Do this
Copy out the line that contains "(.35, .21, .14), .5, .85)", the line that contains "m = MB(); m.box(X0-.6, xe+.3, FYc+.36, 49.0, 1.98, 2.16);", and every line between them, exactly, and nothing else.

--- START Information provided ---

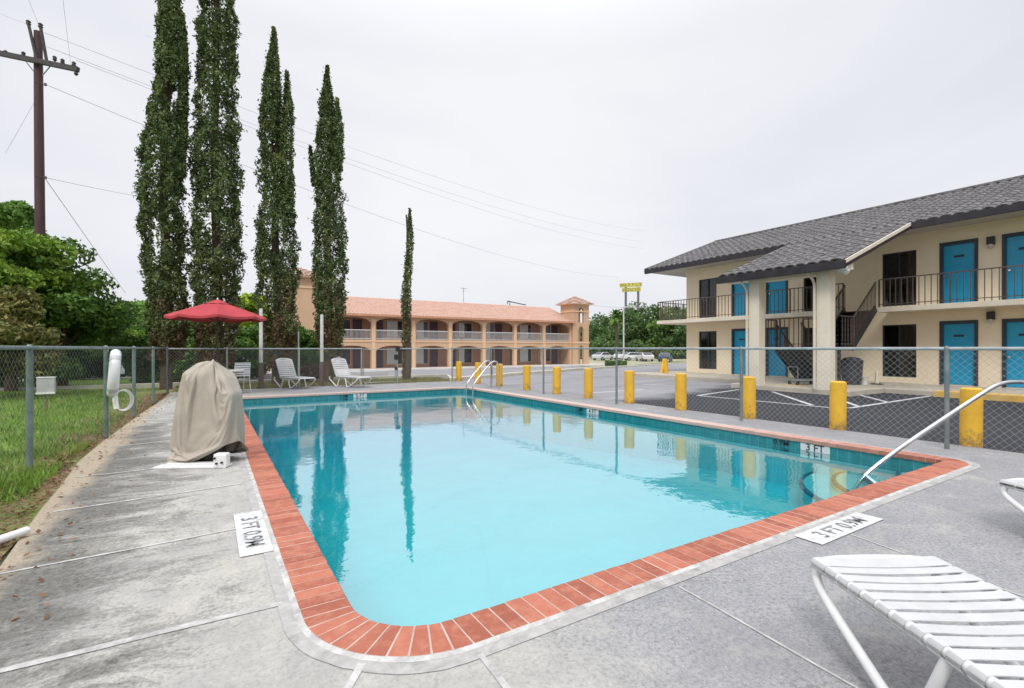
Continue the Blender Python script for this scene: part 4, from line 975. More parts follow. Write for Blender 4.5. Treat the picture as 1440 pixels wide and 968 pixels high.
# portico structure
CX = 16.2; cyl_ = [7.65, 9.88]
for k, y in enumerate(cyl_):
    m = MB(); m.box(CX-.19, CX+.19, y-.19, y+.19, -.05, PZE+SL*.4-.1); c_ = m.build('column', M_wall2, mo, bevel=.015)
m = MB(); m.box(CX-.20, CX+.20, 7.841, 9.689, PZE-.28, PZE+.02); m.box(CX-.2, CX+.2, PYA+.05, 7.459, PZE-.20, PZE+.02); m.box(CX-.2, CX+.2, 10.071, PYB-.05, PZE-.2, PZE+.02)
m.build('beam', M_wall2, mo, bevel=.01)
m = MB()
for y in (PYA+.03, PYB-.03): m.bar((PXE+.1, y, PZE-.10+SL*.1), (EX-.03, y, EZ-.13), .08, .16)
m.add([(PXE+.05, PYA, PZE-.02), (PXE+.05, PYB, PZE-.02), (EX, PYB, EZ-.05), (EX, PYA, EZ-.05)], [(0, 1, 2, 3)]); m.build('portico_soffit', M_soff, mo)
for y in cyl_:                                          # downspouts and flood lamps on the columns
    m = MB(); m.tube(smooth_path([(PXE+.05, y+.32, PZE-.10), (PXE+.12, y+.30, PZE-.22), (CX-.27, y+.20, PZE-.48), (CX-.27, y+.20, PZE-.8), (CX-.27, y+.20, .15)], 1), .04, 10); m.build('downspout', M_slab, mo, smooth=True)
m = MB(); m.lathe((CX-.1, 7.05, PZE-.36), [(.03, 0), (.11, .08), (.12, .12), (.06, .2)], 14); m.tube([(CX, 7.42, PZE-.22), (CX-.05, 7.1, PZE-.22)], .02, 8); m.tube([(CX-.1, 7.25, PZE-.22), (CX-.42, 6.95, PZE-.14)], [.05, .10], 12); m.build('flood_lamp', M_white, mo, smooth=True)
for px in (1393,):
    y = YonX(px, WX-.1)
    for z in (4.78, 2.35):
        m = MB(); m.box(WX-.16, WX-.001, y-.09, y+.09, z-.02, z+.24); l_ = m.build('wall_lamp', M_black, mo, bevel=.01)
        m = MB(); m.lathe((WX-.10, y, z-.12), [(.05, 0), (.075, .03), (.075, .11)], 12); m.build('lamp_glass', mk('frosted_glass', (.6, .57, .5)), l_, smooth=True)
m = MB(); m.box(WX-.05, WX-.001, 9.3, 9.4, 4.45, 4.55); m.build('junction_box', M_dframe, mo)
# staircase
st = thing('staircase', 'dark metal staircase with mid landing behind the portico columns', 'staircase', (18.2, 8.8, .13), 0)
m = MB(); m.box(17.75, 18.75, 7.95, 10.65, 1.33, 1.45); m.build('landing', M_black, st)
def flight(a, b, w, name):
    a, b = Vector(a), Vector(b); n = 8; m = MB(); side = Vector((0, w/2, 0))
    for s in (-1, 1): m.bar(a+side*s, b+side*s, .05, .26)
    for i in range(n):
        c = a.lerp(b, (i+.5)/n); m.box(c.x-.14, c.x+.14, c.y-w/2, c.y+w/2, c.z-.02, c.z+.02)
    m.bar(a-Vector((0, 0, .07)), b-Vector((0, 0, .07)), w-.06, .03); f = m.build(name, M_black, st); m = MB()
    for s in (-1, 1):
        p, q = a+side*s+Vector((0, 0, .95)), b+side*s+Vector((0, 0, .95)); m.bar(p, q, .05, .04); L = int((q-p).length/.13)
        for i in range(L+1):
            c = p.lerp(q, i/L); m.box(c.x-.009, c.x+.009, c.y-.009, c.y+.009, c.z-.92, c.z)
        m.build('handrail', M_rail, f); m = MB()
flight((18.7, 8.5, 1.42), (20.5, 8.5, 2.84), 1.0, 'upper_flight'); flight((18.7, 10.15, 1.40), (20.35, 10.15, .16), .95, 'lower_flight')
railing([(18.75, 7.97), (17.78, 7.97), (17.78, 10.62), (18.75, 10.62)], 1.45, 1.03, 'landing_railing', st)
railing([(18.72, 9.02), (18.72, 9.62)], 1.45, 1.03, 'landing_railing', st)
m = MB()
for (x, y) in ((17.82, 8.0), (17.82, 10.6)): m.box(x-.04, x+.04, y-.04, y+.04, .1, 1.35)
m.build('support_post', M_black, st)
# bin, bucket, cone like stand, hand truck
def at(px, py, z=.13): return G(px, py, z)
x, y = at(1198, 541); bn = thing('trash_bin', 'black bagged trash bin under the stair landing', 'bin', (x, y, .13))
vs = MB()
vs.lathe((x, y, .13), [(.27, 0), (.31, .25), (.32, .55), (.33, .80), (.35, .83), (.30, .86), (.25, .92), (.08, .97)], 22)
for i, v in enumerate(vs.v): k = 1+.10*noise.noise(Vector(v)*5); vs.v[i] = (x+(v[0]-x)*k, y+(v[1]-y)*k, v[2])
vs.build('bag', mk('black_bag', (.035, .035, .045), (.07, .07, .08), 4, .3, bump=.8, bscale=14, bdist=.03), bn, smooth=True)
x, y = at(1215, 541); bk = thing('bucket', 'small white bucket right of the trash bin', 'bucket', (x, y, .13)); MB().lathe((x, y, .13), [(.10, 0), (.13, .27), (.14, .28), (.12, .28), (.09, .05)], 16).build('pail', M_white, bk, smooth=True)
m = MB(); m.tube([(x+.13*cos(a), y, .38-.12*sin(a)) for a in [pi*i/10 for i in range(11)]], .005, 6); m.build('handle', M_galv, bk)
x, y = at(1233, 541); cn_ = thing('floor_stand', 'slim cream floor stand on a dark round foot beside the ground floor window', 'stand', (x, y, .13)); MB().lathe((x, y, .13), [(.20, 0), (.20, .03), (.06, .05)], 18).build('foot', M_black, cn_, smooth=True); MB().lathe((x, y, .18), [(.07, 0), (.045, .3), (.04, .42), (.02, .45)], 14).build('shaft', M_slab, cn_, smooth=True)
x, y = at(1128, 541); ht = thing('hand_cart', 'low grey hand cart with black wheels between the portico columns', 'cart', (x, y, .13))
m = MB(); m.bar((x-.35, y+.1, .30), (x+.55, y-.25, .30), .45, .05); m.build('deck', M_galv, ht)
for dx, dy in ((-.33, .25), (-.38, -.05), (.5, -.05), (.45, -.4)): m = MB(); m.tube([(x+dx, y+dy-.02, .20), (x+dx, y+dy+.03, .20)], .07, 12); m.build('wheel', M_black, ht, smooth=True)
m = MB(); m.tube([(x-.35, y+.25, .3), (x-.40, y+.27, .75), (x-.38, y-.05, .75), (x-.33, y-.03, .3)], .015, 8); m.build('handle', M_galv, ht)

# ------------------------------------------------------------------ far arcaded building
M_peach = mk('peach_stucco', (.64, .43, .27), (.57, .375, .235), .4, .85, bump=.2, dirt=.08)
M_peach2 = mk('pale_peach_trim', (.80, .55, .36), (.70, .47, .30), .4, .85, bump=.2)
M_salmon = rooftile_mat('salmon_roof_tile', (.46, .27, .20), (.51, .32, .245), (.56, .41, .34), (.34, .19, .15))
M_curtain = mk('pale_curtain', (.60, .63, .62), (.48, .52, .52), 2, .9, stretch=(6, 6, .3))
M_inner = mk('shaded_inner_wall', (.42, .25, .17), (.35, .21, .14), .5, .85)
fb = thing('arcaded_building', 'long two-storey peach building with arches and salmon tile roof', 'building', (24, 47, -.6))
FYc = 47.0; BAY = 4.05; X0 = 9.45; NB = 7; gb = gz(0, 46)+.1
def arch(x0, x1, z0, zs, zc_, n=12):
    pts = [(x0, z0), (x1, z0), (x1, zs)]
    for i in range(1, n): u = i/n; x = x1+(x0-x1)*u; pts.append((x, zs+(zc_-zs)*(1-(2*u-1)**2)**.6))
    return pts+[(x0, zs)]
holes = []; lev = [(gb+.05, 1.15, 1.66), (2.22, 3.92, 4.40)]
xe = X0+NB*BAY
for k in range(NB):
    for z0, zs, zc_ in lev: holes.append(arch(X0+k*BAY+.24, X0+(k+1)*BAY-.24, z0, zs, zc_))
m = MB(); m.panel([(X0-.6, gb-.4), (xe+.3, gb-.4), (xe+.3, 4.66), (X0-.6, 4.66)], holes, lambda u, v, w: (u, FYc+w, v), .35); m.build('wall', M_peach, fb)
m = MB()
for k in range(NB+1): x = X0+k*BAY; m.box(x-.17, x+.17, FYc-.035, FYc-.002, gb-.4, 4.2)
m.build('pilaster', M_peach2, fb)
m = MB(); m.box(X0-.6, xe+.3, FYc-.06, FYc-.003, 2.02, 2.16); m.build('floor_band', M_peach2, fb)
m = MB(); m.box(X0-.6, xe+.3, FYc+.36, 49.0, 1.98, 2.16); m.box(X0-.6, xe+.3, FYc+.36, 49.0, 4.62, 4.70); m.build('gallery_floor', M_peach2, fb)
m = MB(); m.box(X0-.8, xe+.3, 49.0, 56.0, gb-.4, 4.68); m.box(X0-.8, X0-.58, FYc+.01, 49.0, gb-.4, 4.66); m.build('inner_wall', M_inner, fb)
m = MB(); m.box(4.5, X0-.81, 48.6, 55.0, gb-.4, 4.6); m.build('side_wing', M_peach, fb)
for k in range(NB):
    xx = X0+k*BAY
    for z0, hz in ((gb+.05, 2.0), (2.2, 2.0)):
        wL = k % 2 == 0
        wx0 = xx+.55 if wL else xx+1.75; dx0 = xx+2.55 if wL else xx+.6
        m = MB(); m.box(wx0, wx0+1.75, 48.93, 48.97, z0+.35, z0+2.0); w_ = m.build('window', M_glass, fb)
        m = MB(); m.box(wx0+.12, wx0+.12+(1.15 if k % 3 else .7), 48.90, 48.925, z0+.38, z0+1.97); m.build('curtain', M_curtain, w_)
        m = MB(); m.box(wx0-.05, wx0, 48.90, 48.98, z0+.3, z0+2.05); m.box(wx0+1.75, wx0+1.8, 48.90, 48.98, z0+.3, z0+2.05); m.box(wx0, wx0+1.75, 48.90, 48.98, z0+2.0, z0+2.05); m.box(wx0, wx0+1.75, 48.88, 48.98, z0+.28, z0+.35); m.build('window_frame', M_peach2, w_)
        m = MB(); m.box(dx0, dx0+.9, 48.94, 48.98, z0, z0+2.05); m.build('door', mk('dark_plum_door', (.06, .035, .05), (.09, .05, .07), 1), fb)
    m = MB(); m.box(xx+.24, xx+BAY-.24, FYc+.08, FYc+.14, 3.12, 3.20); m.box(xx+.24, xx+BAY-.24, FYc+.09, FYc+.13, 2.30, 2.35)
    for i in range(30): q = xx+.3+i*.119; m.box(q-.012, q+.012, FYc+.10, FYc+.125, 2.2, 3.13)
    m.build('railing', M_white, fb)
rf = tiles('roof', fb, M_salmon, 0, 1, 0, 1, 1, 0) if False else None
def tiles_y(name, parent, mat, x0, x1, y0, z0, y1, z1, pitch=.38, row=.5, amp=.05):
    o = tiles(name, parent, mat, -x1, -x0, y0, z0, y1, z1, pitch=pitch, row=row, amp=amp)
    M = Matrix(((0, -1, 0, 0), (1, 0, 0, 0), (0, 0, 1, 0), (0, 0, 0, 1)))
    W = WM[parent.name]; o.data.transform(W.inverted() @ M @ W) ; return o
rf = tiles_y('roof', fb, M_salmon, X0-.9, 37.9, FYc-.7, 4.62, 51.6, 6.72)
m = MB(); m.box(X0-.9, 37.9, FYc-.72, FYc-.64, 4.47, 4.64); m.box(X0-.9, 37.9, FYc-.64, FYc+.3, 4.47, 4.52); m.build('fascia', mk('salmon_fascia', (.66, .34, .20)), rf)
m = MB(); m.add([(X0-.9, 51.6, 6.72), (37.9, 51.6, 6.72), (37.9, 56.5, 4.6), (X0-.9, 56.5, 4.6), (37.9, FYc-.6, 4.6), (X0-.9, FYc-.6, 4.6)], [(0, 1, 2, 3), (1, 2, 4), (0, 3, 5)]); m.build('rear_slope', M_salmon, rf)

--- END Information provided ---

Result
M_inner = mk('shaded_inner_wall', (.42, .25, .17), (.35, .21, .14), .5, .85)
fb = thing('arcaded_building', 'long two-storey peach building with arches and salmon tile roof', 'building', (24, 47, -.6))
FYc = 47.0; BAY = 4.05; X0 = 9.45; NB = 7; gb = gz(0, 46)+.1
def arch(x0, x1, z0, zs, zc_, n=12):
    pts = [(x0, z0), (x1, z0), (x1, zs)]
    for i in range(1, n): u = i/n; x = x1+(x0-x1)*u; pts.append((x, zs+(zc_-zs)*(1-(2*u-1)**2)**.6))
    return pts+[(x0, zs)]
holes = []; lev = [(gb+.05, 1.15, 1.66), (2.22, 3.92, 4.40)]
xe = X0+NB*BAY
for k in range(NB):
    for z0, zs, zc_ in lev: holes.append(arch(X0+k*BAY+.24, X0+(k+1)*BAY-.24, z0, zs, zc_))
m = MB(); m.panel([(X0-.6, gb-.4), (xe+.3, gb-.4), (xe+.3, 4.66), (X0-.6, 4.66)], holes, lambda u, v, w: (u, FYc+w, v), .35); m.build('wall', M_peach, fb)
m = MB()
for k in range(NB+1): x = X0+k*BAY; m.box(x-.17, x+.17, FYc-.035, FYc-.002, gb-.4, 4.2)
m.build('pilaster', M_peach2, fb)
m = MB(); m.box(X0-.6, xe+.3, FYc-.06, FYc-.003, 2.02, 2.16); m.build('floor_band', M_peach2, fb)
m = MB(); m.box(X0-.6, xe+.3, FYc+.36, 49.0, 1.98, 2.16); m.box(X0-.6, xe+.3, FYc+.36, 49.0, 4.62, 4.70); m.build('gallery_floor', M_peach2, fb)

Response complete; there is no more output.